Identity, therefore, is a function of inhabiting a world and possessing a self. ‘Who I am’ is correlated to the various social categories that define me, to the groups that hold my membership, such as the White American Christian, wealthy capitalist Republican (or Democrat) distinctions mentioned earlier and illustrated in my diagram.
With the exception of the category ‘White’, these are predominantly cultural inventions and exist only in our minds. But even the fact that I’m White is really meaningless until someone assigns it a value; in itself it is not superior or inferior to any other human skin color.
In the diagram above I have depicted a critical distinction between who we are as world-spinning egos and what we are as human beings. Our nature as human beings has a dual orientation, with an extroverted aspect (body) engaged with the sensory-physical environment around us, and an introverted aspect (soul) opening to the mystical-intuitive depths of our own existence.
Just so we don’t fall to the temptation of splitting these aspects of our nature into a temporal (and temporary) container for an immortal personality, I have used the image of a Möbius band which is a surface with only one continuous side. Yes indeed, there appears to be an ‘inside’ and an ‘outside’ to the strip, but if you trace your finger along its surface you will see that there is no division between them. The dual orientation of body and soul is a duality, not a dualism.
Wonderfully, this duality is built right into the term ‘human being’, where human represents the extroverted animal aspect (body) and being suggests a more introverted spiritual aspect (soul) with contemplative and creative roots.
Every human being has this dual orientation – all of us without exception. In our nature we are essentially the same. Where we differ is in all those distinctions of identity that tag our individual egos and label our worlds with the values of social membership.
I have depicted identity in my diagram as an arc of development, beginning with the body (all those impulses and urges that must be brought under control) and moving toward an increasingly ‘soulful’ way of being in the world. The long arc between them is where we take on an identity.
We need to become somebody before we can get over ourselves, and getting over ourselves is the great work of religion at its best. Only when we transcend the masks that define who we are, can we enter into those experiences of depth, authenticity, wholeness, and communion made possible by what we are as human beings.
Each of these experiences requires a stable base from which we then drop, reach, or leap beyond ourselves, and this stable base is known as ego strength, in critical contrast to egoism or ego inflation.

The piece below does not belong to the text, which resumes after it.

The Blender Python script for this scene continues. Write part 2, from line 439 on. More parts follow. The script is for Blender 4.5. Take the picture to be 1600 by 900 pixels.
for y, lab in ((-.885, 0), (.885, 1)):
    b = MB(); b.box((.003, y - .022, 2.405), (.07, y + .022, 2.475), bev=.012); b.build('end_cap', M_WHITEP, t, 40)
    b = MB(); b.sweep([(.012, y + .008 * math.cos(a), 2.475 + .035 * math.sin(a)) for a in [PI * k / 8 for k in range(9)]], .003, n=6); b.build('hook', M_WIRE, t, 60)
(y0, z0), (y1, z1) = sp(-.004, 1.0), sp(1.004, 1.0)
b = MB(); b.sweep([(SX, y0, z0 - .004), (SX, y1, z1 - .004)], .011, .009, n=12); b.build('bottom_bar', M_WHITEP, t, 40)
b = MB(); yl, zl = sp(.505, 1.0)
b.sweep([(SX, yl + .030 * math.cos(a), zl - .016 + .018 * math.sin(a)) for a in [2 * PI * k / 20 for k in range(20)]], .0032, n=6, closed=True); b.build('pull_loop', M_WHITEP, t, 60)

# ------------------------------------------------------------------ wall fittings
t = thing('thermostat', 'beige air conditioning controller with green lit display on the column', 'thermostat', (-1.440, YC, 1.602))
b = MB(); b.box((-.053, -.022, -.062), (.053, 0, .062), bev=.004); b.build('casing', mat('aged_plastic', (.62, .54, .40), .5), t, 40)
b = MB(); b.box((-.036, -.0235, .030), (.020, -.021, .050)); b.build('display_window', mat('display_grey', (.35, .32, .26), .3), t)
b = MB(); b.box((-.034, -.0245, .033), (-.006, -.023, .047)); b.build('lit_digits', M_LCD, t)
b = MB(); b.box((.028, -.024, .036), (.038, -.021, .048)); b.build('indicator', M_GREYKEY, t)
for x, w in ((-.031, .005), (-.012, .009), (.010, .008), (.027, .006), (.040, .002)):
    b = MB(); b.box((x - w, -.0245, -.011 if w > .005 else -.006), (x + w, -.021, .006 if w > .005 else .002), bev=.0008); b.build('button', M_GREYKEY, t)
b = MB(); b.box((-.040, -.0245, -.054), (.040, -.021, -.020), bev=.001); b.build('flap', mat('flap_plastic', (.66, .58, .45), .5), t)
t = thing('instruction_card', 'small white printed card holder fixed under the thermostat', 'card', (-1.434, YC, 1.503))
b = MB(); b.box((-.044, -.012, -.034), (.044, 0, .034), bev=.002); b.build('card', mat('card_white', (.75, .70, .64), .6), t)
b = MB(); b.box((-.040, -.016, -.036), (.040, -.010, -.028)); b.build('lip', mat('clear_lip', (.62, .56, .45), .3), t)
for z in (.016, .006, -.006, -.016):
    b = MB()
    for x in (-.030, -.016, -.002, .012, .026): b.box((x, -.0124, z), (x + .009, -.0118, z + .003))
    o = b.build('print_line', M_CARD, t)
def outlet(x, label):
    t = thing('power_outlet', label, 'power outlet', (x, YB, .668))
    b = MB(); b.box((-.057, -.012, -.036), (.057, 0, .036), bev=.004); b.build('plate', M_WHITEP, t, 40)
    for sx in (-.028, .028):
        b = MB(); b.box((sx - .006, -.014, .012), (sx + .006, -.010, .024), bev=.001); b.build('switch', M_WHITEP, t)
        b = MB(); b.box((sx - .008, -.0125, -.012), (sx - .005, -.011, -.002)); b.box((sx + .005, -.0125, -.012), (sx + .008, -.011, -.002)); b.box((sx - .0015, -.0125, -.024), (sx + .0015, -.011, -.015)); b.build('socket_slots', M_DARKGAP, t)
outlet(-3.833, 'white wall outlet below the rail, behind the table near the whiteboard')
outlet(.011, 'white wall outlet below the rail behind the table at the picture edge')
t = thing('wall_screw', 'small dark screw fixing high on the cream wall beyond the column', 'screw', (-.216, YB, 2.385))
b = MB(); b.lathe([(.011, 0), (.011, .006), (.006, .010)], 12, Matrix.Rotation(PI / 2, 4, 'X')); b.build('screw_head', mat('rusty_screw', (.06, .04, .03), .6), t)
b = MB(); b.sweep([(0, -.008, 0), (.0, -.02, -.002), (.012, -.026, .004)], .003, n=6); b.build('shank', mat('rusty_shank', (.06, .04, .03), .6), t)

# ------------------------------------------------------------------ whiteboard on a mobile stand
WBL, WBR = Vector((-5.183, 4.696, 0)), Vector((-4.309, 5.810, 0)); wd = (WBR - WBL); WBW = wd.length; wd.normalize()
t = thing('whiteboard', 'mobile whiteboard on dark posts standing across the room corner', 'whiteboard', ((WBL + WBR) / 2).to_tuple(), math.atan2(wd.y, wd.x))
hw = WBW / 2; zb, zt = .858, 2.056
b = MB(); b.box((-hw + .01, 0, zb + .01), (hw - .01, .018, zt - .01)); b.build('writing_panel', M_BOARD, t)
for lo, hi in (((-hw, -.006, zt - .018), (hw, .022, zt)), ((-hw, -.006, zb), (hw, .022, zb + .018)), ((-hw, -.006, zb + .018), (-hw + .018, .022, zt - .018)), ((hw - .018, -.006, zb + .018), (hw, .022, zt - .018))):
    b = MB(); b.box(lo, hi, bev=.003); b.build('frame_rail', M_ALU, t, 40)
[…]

Picking up on what I mentioned earlier, when we start feeling insecure – and by this I mean unsafe, unloved, impotent, and unworthy – our tendency is to try to fix the problem by shrinking our world to dimensions we can manage and control. In light of my distinction between (human) nature and (ego) identity, this plays out in the way we over-identify with what makes us different – special, better, and more deserving than others.
The essentially creative energy of what we are gets pumped into these invented categories of who we are, and disastrously away from the source of human empathy. As this condition persists we begin to lose our ability to understand and identify with the suffering of others. Who cares? They’re not important – not White American Christian, wealthy capitalist Republican (or Democrat) – like me.
Now, it should be obvious that as long as we stay up in the web of identity, gripping down on what makes us special, the prospect of our human fulfillment in genuine community steadily diminishes. Attempted solutions only produce more division, more conflict, and more insecurity in our bid for what will fix the problem.
… when the problem is in ourselves. We are living against our nature.